4. It’s hard to say what the consequences of that would be. While I doubt that California’s economy is going to suddenly crumble as the ghost of Ronald Reagan shakes his head in disbelief, I don’t think we should count out the possibility of unintended consequences either. The bulk of the research literature shows that, typically, minimum wage increases haven’t been much of a job killer. But as I’ve pointed out a number of times, the prior research tends to look at smaller hikes that don’t tell us much about what a law like the one California is contemplating would do. In part, that’s because pushing the minimum to $15 could touch a lot of industries that wouldn’t have been affected by previous wage increases. As Adam Ozimek notes, California is home to 600,000 manufacturing workers who earn less than $15 per hour. Los Angeles is one of the country’s last remaining apparel manufacturing hubs. Those jobs seem especially at risk now.

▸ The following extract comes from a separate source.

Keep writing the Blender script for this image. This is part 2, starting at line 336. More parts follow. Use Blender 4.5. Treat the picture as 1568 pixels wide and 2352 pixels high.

Can Europe tell us anything about what might happen in California? It’s hard to say. Labor markets are shaped by lots of things besides the minimum wage, and country-to-country comparisons can send mixed signals. The French, for instance, are actually more likely to have a job than Americans during their prime working years. But the country’s youth unemployment rate has also long been miserable, which may be a more important sign when it comes to judging the effect of the national pay floor. After all, young people are more likely to be looking for minimum wage work.

5. Not to be a concern troll, but if this does go wrong, the people who suffer are likely to be extremely poor families, particularly single mothers and men without high school degrees. A $15 minimum wage would be a much safer proposition if we had a safety net that offered some semblance of support to the chronically jobless. But the policy changes of the past 20 to 30 years have basically shifted the welfare state from helping the truly destitute to assisting the working poor. If a $15 minimum wage makes it harder for unemployed parents to find work, this will exacerbate that change. 

6. On the other hand, I’m pretty sure this will be great for the middle class, who make up a surprisingly large portion of current minimum wage earners.

7. I’ve seen a few people on Twitter argue that this increase is actually too small to put a dent in California’s insane cost-of-living problems. And that’s probably true to an extent. In San Francisco, the living wage for one adult and a child is almost $30. But that’s the thing: We shouldn’t expect minimum wages to solve California’s twisted housing market and unaffordable rents. For that, you need better development policy.

In fact, without more building, it’s entirely possible that higher wages will just lead to more rental and home-price inflation. Wouldn’t that be depressing?

8. Some are inevitably going to call the California bill an “experiment” or “test case.” The question is: a test case for what? Seattle or San Francisco would have been a trial run for a large, rich, metropolitan area. But there aren’t really any other states quite like California.  

9. On a related note, I fully expect to spend the next six to 10 years hearing incessant economic comparisons between California and Texas, which were already sort of the yin and the yang of the U.S. economy—high-wage, high-regulation vs. low-wage, low-regulation. Cali’s push to $15 is only going to accentuate the differences and the feud. (Personally, I would be intrigued to see a state combine California’s approach to wages with Texas’ lax live-and-let-build attitude toward housing development. Any takers?)

10. Finally, if you were going to pick a state in which to try a $15 minimum, at this point it might as well have been California, since San Francisco and Los Angeles were already heading there. So cross your fingers and hope it works.